Behind: “Uprisings at Cap d’Antibes”

There’s nothing like a good, old-school revolution to get a story going. Great or small, a lightning coup or decades in the making, needed change or epic tragedy. Revolution, for better or worse, is essentially human.

The idea of a revolution wriggled into my brain some time back. In my fiction usually a form of natural order wins out, often crushing a too-bold POV. Later I began wondering about the true insurgent. Sometimes the natural order wins out only because good hearts fight for it.

One idea grabbed me. Not just any revolution but the Revolution. Socialism turned to its extreme. Far too big a canvas for short fiction, unless a very personal uprising set against a revolutionary backdrop. And so, at a fictional tennis academy in the glimmering Cote d’Azur, a revolution begins.

I’m proud to announce my unabashed romp “Uprisings at Cap d’Antibes” is included with other terrific writing in Lowestoft Chronicle #17. It’s my second contribution to Lowestoft, after last year’s “La Upsell.” If you’re not reading Lowestoft, you should, but only if if you love to laugh through far-flung (mis)adventures. Consistently a wonderful read.

Back to the revolution. “Uprisings” goes back to 2011 brainstorming, insurgents overthrowing a neighborhood association. Say it was a gated community, and the association has become bloated and under the thumb of a busybody who frets over nits like shrub height. I even wrote a few thousand words of something called “May Day.” The main character came, a proto-Dasha freaked out over the revolution’s growing interest in her tennis star daughter when the new boss proved worse than the old boss. The story itself never took off,  a too-easy premise and riddled with darlings and design flaws. Point is, the kernel stuck, filed under Good Try.

Last year the idea came back in fits and starts. The opening scene to “May Day” was good, so much so that it bothered me not knowing how things played out for Dasha. The “A Ha!” finally came with seeing the revolution didn’t have to occur in a neighborhood.
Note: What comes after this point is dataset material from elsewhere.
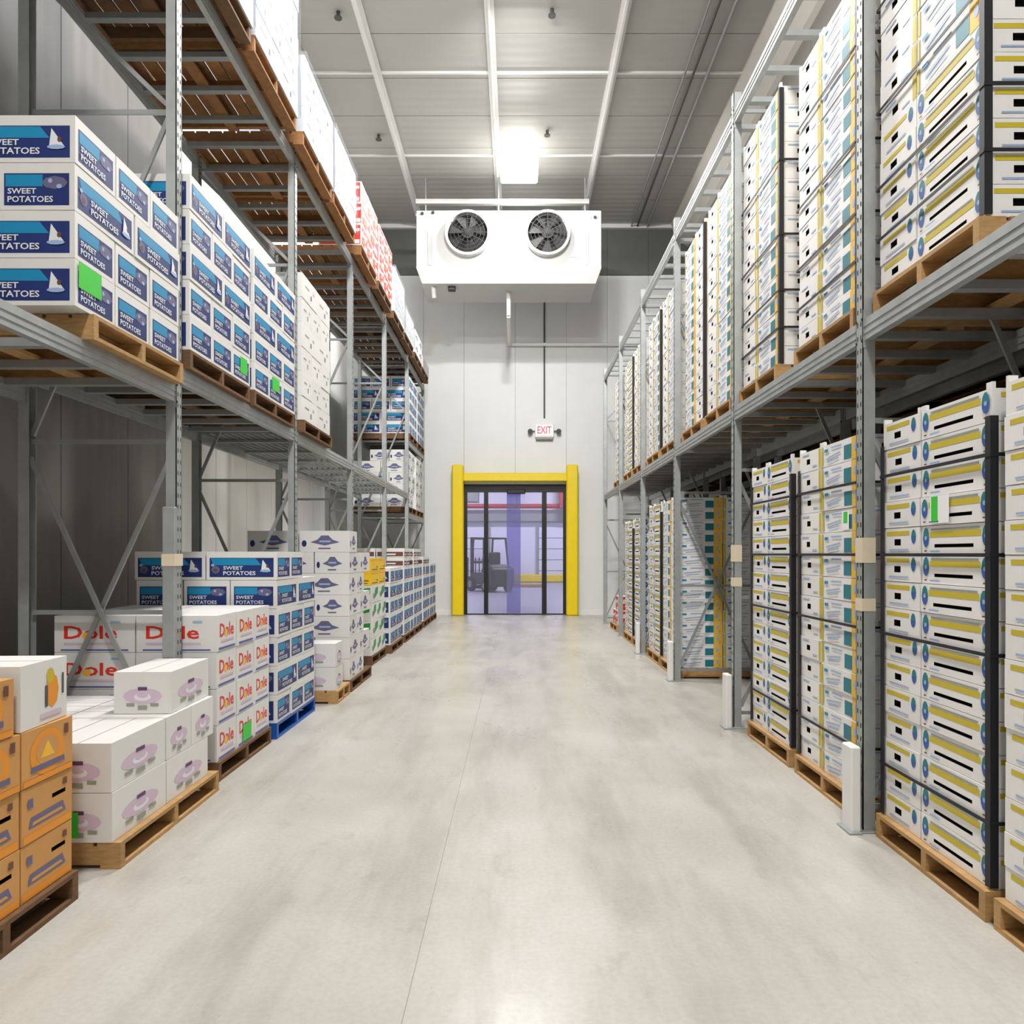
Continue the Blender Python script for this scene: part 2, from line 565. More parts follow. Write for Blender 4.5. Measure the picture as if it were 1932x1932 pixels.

It could happen somewhere out of Dasha’s element or somewhere she wanted anything but instability. A place. A tennis academy. In France. The Riviera. Feliks the uber-wealthy ex-pro wouldn’t pick the gloomy north to set up shop. Make it Antibes, as swank as it gets, minutes from Cannes.

So. A revolution. Sergei the son and true believer ousts dad Feliks the communist icon turned capitalist mogul. But the story is Dasha’s revolution. Unlike the Karperovs, gentle mom Dasha wants a closer relationship with daughter Hailey (parallelism alert!). She’s a happy second fiddle to her banker hubbie (up parallelism alert level to Orange!) With some massaging, the story fell into line: Dasha must rise up (Parallelism alert code red!). Against Sergei, who wants to claim Hailey as his poster child. Against her jackass husband, who wants tennis stardom for Hailey at any price. Against her meek self, who thought she wanted to breeze through life as a socialite and in the reflected glory of a phenom daughter.

I hope readers take to Dasha. She was fun to write, somebody you’d welcome at a dinner party table. Loving, well-intentioned, wry, but quick to shelther inside her privileged lifestyle. Writing Feliks was a hoot. A man of faded but not lost capability, from whom no combination of words seemed over-the-top. And Hailey is way, way up there among characters I’m blessed to have found me. Machine-focused, except for when she glances needfully at mom in the bleachers. From the mouth of this predatory child could come one-liners and an insensitivity to the contradictions and cruelties around her. She is the monster Tom and Dasha have made. Dasha and Hailey’s mother-daughter moment–after all that it took them to get there–sticks with me as the story’s best moment, maybe poignant in its way. The scene surprised me writing it.

Not to instigate, but I hope folks check out Dasha and her uprising.